Modern Cultures is a sad, small, poorly ventilated room for rock n’roll. Only there’s no rock and roll left; no smoking, no drinking, no drugs. They didn’t say “no sex” in the sign, but I’m pretty sure no one who goes to that place is getting laid. Nor are any of the scene kids “bangable.” To whomever runs that rat hole here’s some sound business advice everyone learns in highschool:

1. Liqueur makes boring people cool. You want cool people. Allow it.
2. Smoking makes boring people look cool. You want to look cool. Allow it.
3. Parents are not cool. Disallow it.

You'd think that list is obvious right? And spare me the lecture; I know the first two rules are against the law. But hey, it’s not rock n’ roll unless you’re breaking a few rules. That place is more monitored and righteous than Sunday school. Hence, they have no business, and are going to turn into the next Java Oasis. And why the hell are there 5 parents for every 1 kid? Especially that creepy, overly friendly, old dude who is clearly past the age one is allowed to have such a ridiculous haircut. Anyhoo, the sorry music scene isn’t your entire fault!

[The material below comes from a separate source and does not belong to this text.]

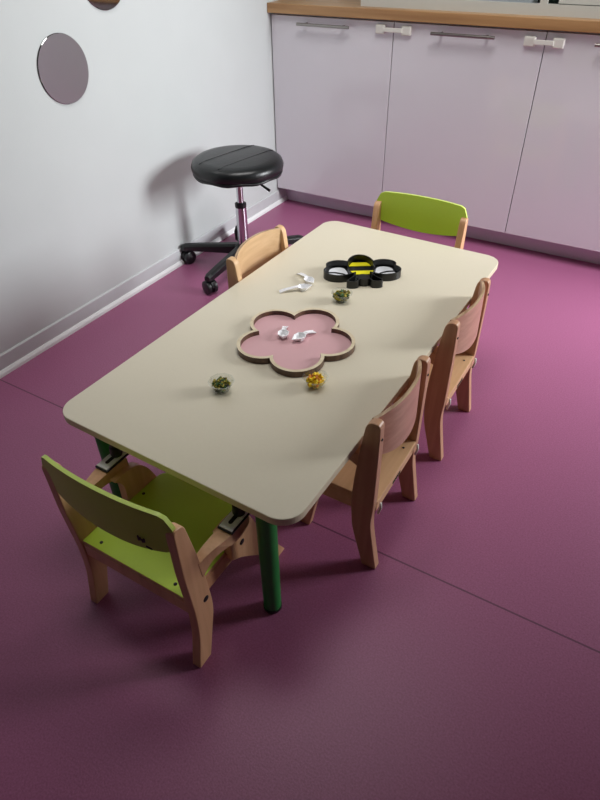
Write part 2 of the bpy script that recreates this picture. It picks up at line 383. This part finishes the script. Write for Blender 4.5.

In a breezy summary, it also has to do with the fact that all the bands are full of hacks that most likely learned music by playing blink 182 tabs, and have now evolved into sounding like a tornado of screaming monkeys. And I mean all of them. Music theory is not something you can learn over night, children. I’m all for creativity and self-expression and art and all that stuff that makes you sound open minded, but at the end of the day I also want something decent, with a tune I can hum or lyrics that make me go, “Wow, I couldn’t have thought of that!” But I guess, until the ice age freezes us up like little forgotten meatballs in the back of the fridge, we’re left with this, because telling a scene kid to not support obnoxious music is like telling a dog to not hump your furniture.